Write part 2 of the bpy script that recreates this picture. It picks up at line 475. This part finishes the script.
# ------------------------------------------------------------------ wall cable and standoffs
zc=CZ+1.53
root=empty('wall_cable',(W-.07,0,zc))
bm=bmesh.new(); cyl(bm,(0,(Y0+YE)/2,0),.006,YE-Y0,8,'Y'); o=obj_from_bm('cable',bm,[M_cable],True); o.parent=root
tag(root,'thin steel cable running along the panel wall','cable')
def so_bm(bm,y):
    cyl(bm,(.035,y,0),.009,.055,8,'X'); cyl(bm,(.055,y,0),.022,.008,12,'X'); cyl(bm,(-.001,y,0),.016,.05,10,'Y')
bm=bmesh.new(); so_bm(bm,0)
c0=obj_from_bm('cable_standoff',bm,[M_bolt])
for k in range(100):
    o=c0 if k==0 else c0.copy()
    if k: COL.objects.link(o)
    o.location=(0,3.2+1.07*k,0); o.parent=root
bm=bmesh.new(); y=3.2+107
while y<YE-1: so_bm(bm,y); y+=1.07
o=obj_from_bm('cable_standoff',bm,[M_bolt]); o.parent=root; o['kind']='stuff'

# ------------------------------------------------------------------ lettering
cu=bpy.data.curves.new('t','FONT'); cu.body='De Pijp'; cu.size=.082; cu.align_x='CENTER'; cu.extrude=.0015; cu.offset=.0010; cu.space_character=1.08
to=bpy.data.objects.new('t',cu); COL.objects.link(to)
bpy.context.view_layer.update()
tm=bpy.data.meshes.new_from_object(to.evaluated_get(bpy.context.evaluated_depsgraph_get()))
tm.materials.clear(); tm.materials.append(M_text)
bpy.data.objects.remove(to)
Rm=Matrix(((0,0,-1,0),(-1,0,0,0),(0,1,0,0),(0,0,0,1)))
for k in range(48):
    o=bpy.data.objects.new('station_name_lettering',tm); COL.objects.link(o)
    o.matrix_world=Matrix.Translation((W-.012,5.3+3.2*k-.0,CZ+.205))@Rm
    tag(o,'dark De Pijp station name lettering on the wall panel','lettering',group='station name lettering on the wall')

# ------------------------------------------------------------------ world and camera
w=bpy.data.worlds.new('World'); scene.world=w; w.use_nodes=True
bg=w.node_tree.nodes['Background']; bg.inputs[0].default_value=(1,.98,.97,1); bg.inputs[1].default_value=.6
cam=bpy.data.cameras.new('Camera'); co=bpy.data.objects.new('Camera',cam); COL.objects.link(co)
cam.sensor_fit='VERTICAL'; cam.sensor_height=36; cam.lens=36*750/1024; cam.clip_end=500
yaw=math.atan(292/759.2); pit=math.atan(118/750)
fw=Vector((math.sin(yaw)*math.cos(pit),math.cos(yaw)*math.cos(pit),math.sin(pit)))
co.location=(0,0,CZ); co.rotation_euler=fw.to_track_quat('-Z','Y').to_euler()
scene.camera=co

Prompt - Transcribe all of the material exactly. Omit nothing.

Solution to the exercise -
Write part 2 of the bpy script that recreates this picture. It picks up at line 475. This part finishes the script.
# ------------------------------------------------------------------ wall cable and standoffs
zc=CZ+1.53
root=empty('wall_cable',(W-.07,0,zc))
bm=bmesh.new(); cyl(bm,(0,(Y0+YE)/2,0),.006,YE-Y0,8,'Y'); o=obj_from_bm('cable',bm,[M_cable],True); o.parent=root
tag(root,'thin steel cable running along the panel wall','cable')
def so_bm(bm,y):
    cyl(bm,(.035,y,0),.009,.055,8,'X'); cyl(bm,(.055,y,0),.022,.008,12,'X'); cyl(bm,(-.001,y,0),.016,.05,10,'Y')
bm=bmesh.new(); so_bm(bm,0)
c0=obj_from_bm('cable_standoff',bm,[M_bolt])
for k in range(100):
    o=c0 if k==0 else c0.copy()
    if k: COL.objects.link(o)
    o.location=(0,3.2+1.07*k,0); o.parent=root
bm=bmesh.new(); y=3.2+107
while y<YE-1: so_bm(bm,y); y+=1.07
o=obj_from_bm('cable_standoff',bm,[M_bolt]); o.parent=root; o['kind']='stuff'

# ------------------------------------------------------------------ lettering
cu=bpy.data.curves.new('t','FONT'); cu.body='De Pijp'; cu.size=.082; cu.align_x='CENTER'; cu.extrude=.0015; cu.offset=.0010; cu.space_character=1.08
to=bpy.data.objects.new('t',cu); COL.objects.link(to)
bpy.context.view_layer.update()
tm=bpy.data.meshes.new_from_object(to.evaluated_get(bpy.context.evaluated_depsgraph_get()))
tm.materials.clear(); tm.materials.append(M_text)
bpy.data.objects.remove(to)
Rm=Matrix(((0,0,-1,0),(-1,0,0,0),(0,1,0,0),(0,0,0,1)))
for k in range(48):
    o=bpy.data.objects.new('station_name_lettering',tm); COL.objects.link(o)
    o.matrix_world=Matrix.Translation((W-.012,5.3+3.2*k-.0,CZ+.205))@Rm
    tag(o,'dark De Pijp station name lettering on the wall panel','lettering',group='station name lettering on the wall')

# ------------------------------------------------------------------ world and camera
w=bpy.data.worlds.new('World'); scene.world=w; w.use_nodes=True
bg=w.node_tree.nodes['Background']; bg.inputs[0].default_value=(1,.98,.97,1); bg.inputs[1].default_value=.6
cam=bpy.data.cameras.new('Camera'); co=bpy.data.objects.new('Camera',cam); COL.objects.link(co)
cam.sensor_fit='VERTICAL'; cam.sensor_height=36; cam.lens=36*750/1024; cam.clip_end=500
yaw=math.atan(292/759.2); pit=math.atan(118/750)
fw=Vector((math.sin(yaw)*math.cos(pit),math.cos(yaw)*math.cos(pit),math.sin(pit)))
co.location=(0,0,CZ); co.rotation_euler=fw.to_track_quat('-Z','Y').to_euler()
scene.camera=co